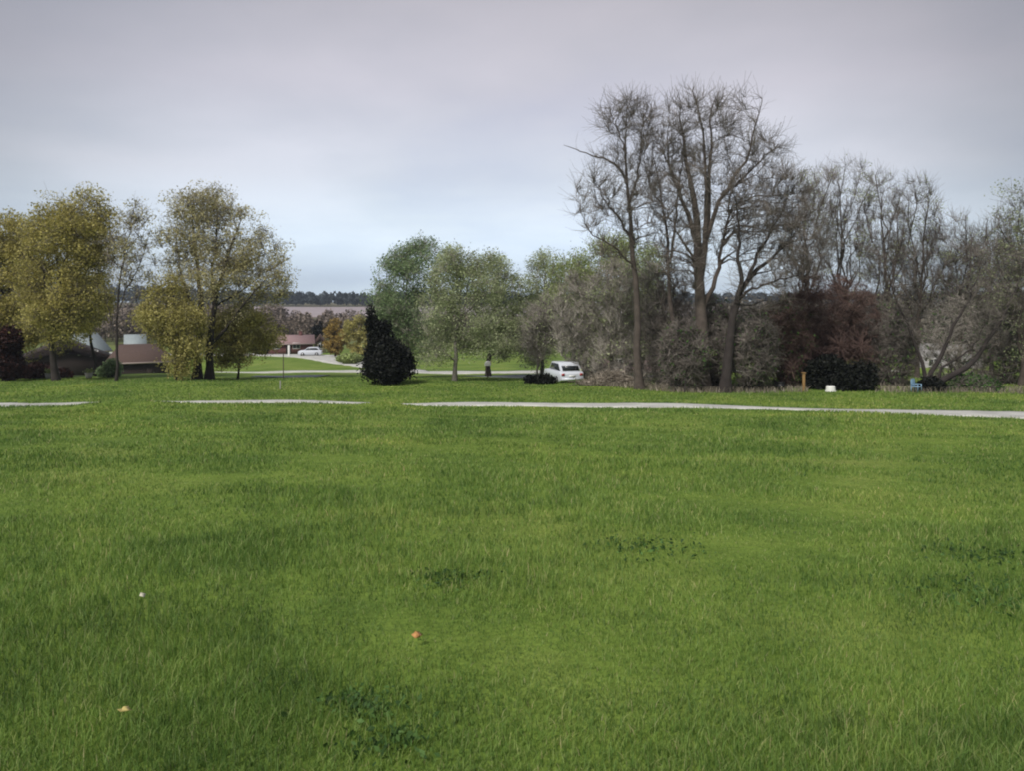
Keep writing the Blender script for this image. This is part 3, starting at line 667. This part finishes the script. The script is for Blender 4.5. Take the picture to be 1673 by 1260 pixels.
shrub('low olive shrub on the verge at the right edge', 1590, 47, [(1592, 630, 38, 18), (1560, 638, 18, 9)], 'weed', 1800, .12, 14, seed=93, twigs=200)
shrub('small dark shrub in front of the white car', 882, 52.5, [(888, 622, 22, 9), (870, 620, 12, 7)], 'black', 2800, .12, 14, seed=94, shell=.4)
shrub('dark shrub behind the right end of the white car', 957, 57, [(957, 606, 11, 20)], 'black', 1800, .12, 14, seed=95)

# right bare trees
RG = 'leafless trees in the right background'
def rt(lab, px, Y, env, seed, **k):
    kw = dict(r=.17, n2=80, n3=620, n4=3300, tw=1.0, seed=seed, group=RG, fork=.12, nl=14, up=1.1, twig='twig', shell=.35, tr=.012, leaf=(1600, .085, 'greygreen')); kw.update(k)
    tree(lab, px, Y, env, **kw)
rt('leafless tree nearest right of the tall pair, behind the maroon bush', 1315, 60, [(1320, 380, 44, 100), (1335, 320, 34, 50), (1300, 450, 40, 60)], 101)
rt('tallest leafless background tree, above the maroon domed bush', 1378, 63, [(1385, 350, 48, 94), (1370, 420, 50, 80)], 102)
rt('upright leafless background tree above the dark twiggy bush', 1440, 60, [(1440, 380, 42, 100), (1450, 450, 50, 80)], 103)
rt('wide leafless background tree with crowded upright stems, right of the maroon bush', 1498, 60, [(1495, 370, 46, 84), (1510, 450, 50, 80)], 104)
rt('shorter leafless background tree above the leaning branches', 1565, 58, [(1560, 430, 46, 78), (1600, 460, 50, 76)], 105)
rt('leafless background tree between the wide upright one and the right edge tree', 1620, 62, [(1620, 440, 46, 84), (1600, 500, 50, 60)], 109)
tree('low leafless tree with thick limbs leaning right from its base', 1520, 47.5,
     [(1610, 500, 60, 60), (1570, 520, 60, 60), (1640, 440, 46, 60), (1480, 500, 44, 60)],
     limbs=[([(1518, 642), (1532, 622), (1560, 608), (1590, 594), (1606, 560), (1640, 510), (1660, 450)], .22, .02, -.4),
            ([(1516, 642), (1522, 600), (1545, 575), (1560, 540), (1590, 490), (1610, 440)], .17, .02, .6),
            ([(1514, 642), (1508, 590), (1490, 540), (1470, 480), (1460, 430)], .14, .02, 1.),
            ([(1530, 606), (1560, 586), (1578, 570), (1600, 520)], .08, .015, -.9)],
     n2=40, n3=260, n4=1400, tw=.6, seed=106, bark='bark_dark', up=.3)
rt('leafing grey-green tree at the right edge of the view', 1668, 50, [(1672, 390, 46, 84), (1650, 450, 40, 70), (1690, 470, 50, 80)], 107, leaf=(6090, 0.084, 'greygreen'), up=.4)
rt('leafless tree just beyond the right edge of the view', 1790, 52, [(1800, 420, 80, 120)], 108, up=.4)
tree('olive-leaved tree just beyond the left edge of the view', -120, 60, [(-125, 440, 80, 130)], r=.3, n2=50, n3=350, n4=1500, leaf=(23200, 0.129, 'olive'), seed=28, group=LG)

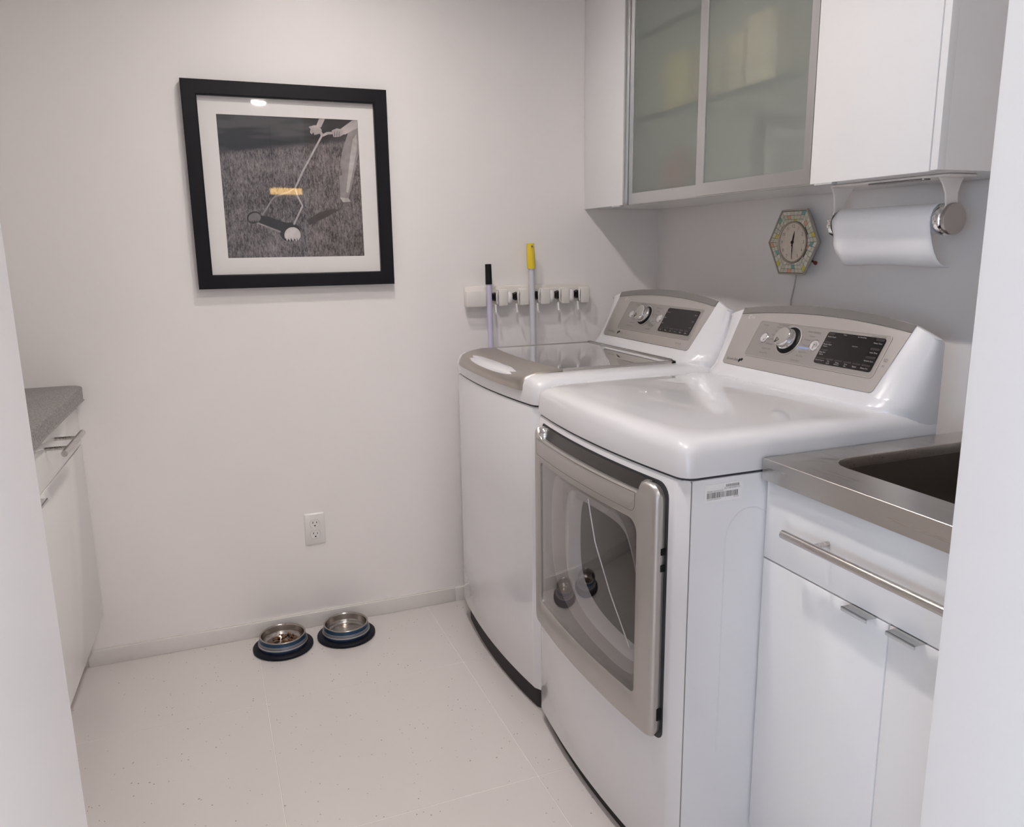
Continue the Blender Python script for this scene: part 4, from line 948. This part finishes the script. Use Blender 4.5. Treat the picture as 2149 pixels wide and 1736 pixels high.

=-=-=-=-=

Retype the records above word for word, from their first line through the line containing "shrub('dark shrub behind", and leave out every picture.

__SOLVED EXERCISE__
Keep writing the Blender script for this image. This is part 3, starting at line 667. This part finishes the script. The script is for Blender 4.5. Take the picture to be 1673 by 1260 pixels.
shrub('low olive shrub on the verge at the right edge', 1590, 47, [(1592, 630, 38, 18), (1560, 638, 18, 9)], 'weed', 1800, .12, 14, seed=93, twigs=200)
shrub('small dark shrub in front of the white car', 882, 52.5, [(888, 622, 22, 9), (870, 620, 12, 7)], 'black', 2800, .12, 14, seed=94, shell=.4)
shrub('dark shrub behind the right end of the white car', 957, 57, [(957, 606, 11, 20)], 'black', 1800, .12, 14, seed=95)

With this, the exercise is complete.